CQL++ will restore the database to a consistent state, provided the transaction logs are intact. There are two issues that impact the reliability of the transaction logs.

First, there has to be enough room in the logs to completely contain the data for the largest expected transaction. There are two configuration parameters that affect this. The number of transaction logs (default 4), and the maximum size of each transaction log (default 10 MB). If you have extremely large transactions, you may need to increase the maximum size, the number of logs, or both. Note that the temporal length of a transaction is not the most important issue. Log space is consumed by data inserts, updates, and deletes.

In client/server mode, the issue is a bit more subtle, because any connected application has the potential for consuming the available log space, and thus interfering with the recoverability of a transaction belonging to a different application.

Currently, the logs do not resize dynamically. The system will detect that a log space overrun has occurred, but will not at that point be able to continue, and the uncommitted data may be lost.

The other issue with transaction logging involves operating system buffering of the transaction logs. CQL++ has a separate set of calls used to open, read, and write log files.

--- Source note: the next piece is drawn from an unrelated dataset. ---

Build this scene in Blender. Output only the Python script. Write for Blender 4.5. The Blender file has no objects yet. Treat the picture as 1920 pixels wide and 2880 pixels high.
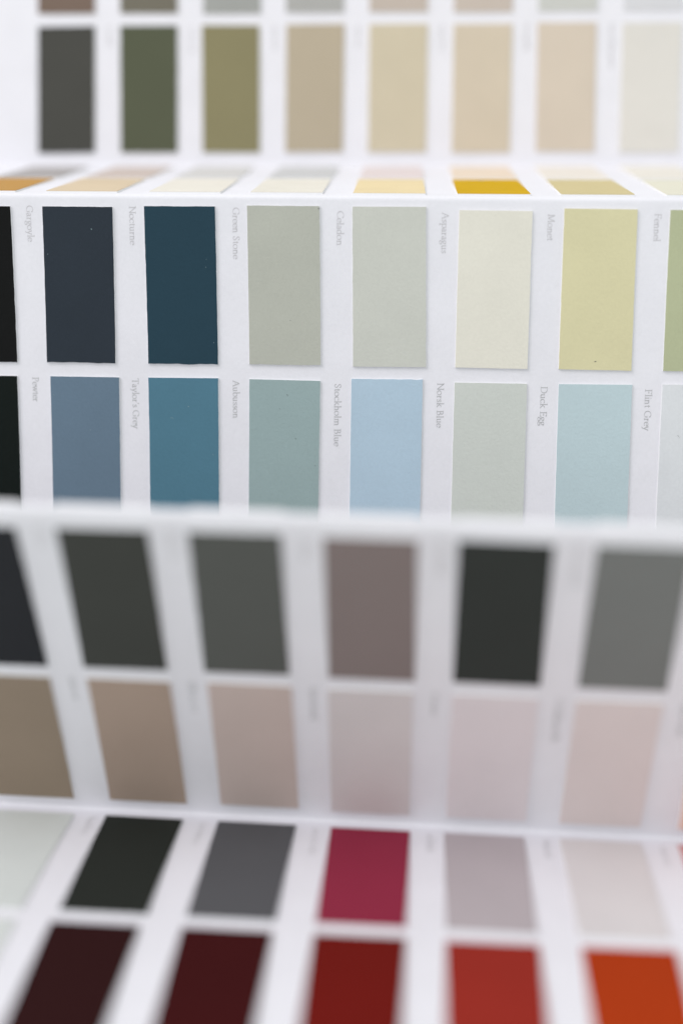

This provides the flexibility to implement system specific code required to defeat operating system cacheing and flush log file writes to physical disk. The methods for accomplishing this are system specific, and the user needs to examine this issue for each environment where CQL++ is used and where guaranteed crash recovery is required. We can provide instructions on how to defeat O/S buffering for some systems.

Note also that there are two types of buffering. C (C++) calls to flush data to disk flush data from the library's cache to the operating system. These calls do not flush the data from operating system caches to physical disk. Thus caching at the O/S level MUST be turned off for log files, or special handling of the log writes must be implemented, in order to guarantee recoverability.

If the logs are not intact, there is no guarantee of recoverability.

Currently, CQL++ does not have the ability to write duplicate logs. We will be adding this in a future release. If this is a critical issue for you, we can show you how to add this feature or add it on a contract basis. We don't have even an approximate target date for implementing this feature yet. Our closest estimate is that it will be released before the end of the year.